Serving sizes are standard in just about every publication and I think they are stingy as all get out. Keep in mind that the standard serving suggestion is for a two-layer cake as well, which I find just unfair as a cake glutton. I stick to the standards as far as the cake diameter goes, but as a rule (that I sometimes break) I make my cakes four layers, not two. I think that makes up for the miserly approach of the number of slices per cake. So, I’m giving you the normal servings but feel free to halve them, based on how cake crazy your guests are.

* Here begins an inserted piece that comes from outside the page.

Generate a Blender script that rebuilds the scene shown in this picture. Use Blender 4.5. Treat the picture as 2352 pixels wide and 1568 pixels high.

A friend of mine, fellow baker, and former specialty cake maker, Michele, lamented at the fact that all the tear sheets her former clients would bring in were pictures of Australian cakes, but the layers and fillings they wanted inside were 100 percent American. You may wonder what this means but I understood immediately and it explained quite a bit about why she quit the cake-for-hire business. Some of the most amazing new cake designs come from Down Under and with Instagram and social media allowing pictures of the newest and yummiest to be transmitted across the globe in record time, brides-to-be in other parts of the world see the beauty and want some of it for their own. However, to “build” some of these complicated cakes, you often need a very sturdy interior. That means using a very dense cake, almost like a pound cake, that’s sturdy enough to handle being stacked and presented in the heat of an Australian summer. You’ll also need a sturdy filling, no whipped cream or curd. Ganache or buttercream, even a smear of jam, works best. Not knowing the mechanics of these cakes, most American brides ask that their cakes be built with the most tender and moist of cakes with soft and luscious fillings that could collapse under the weight of so many tiers or feel the strain of heavy décor and then teeter or tear.
If you’ve got a cake in mind and aren’t sure what type of layer to use, have no fear. You’ll find it in here.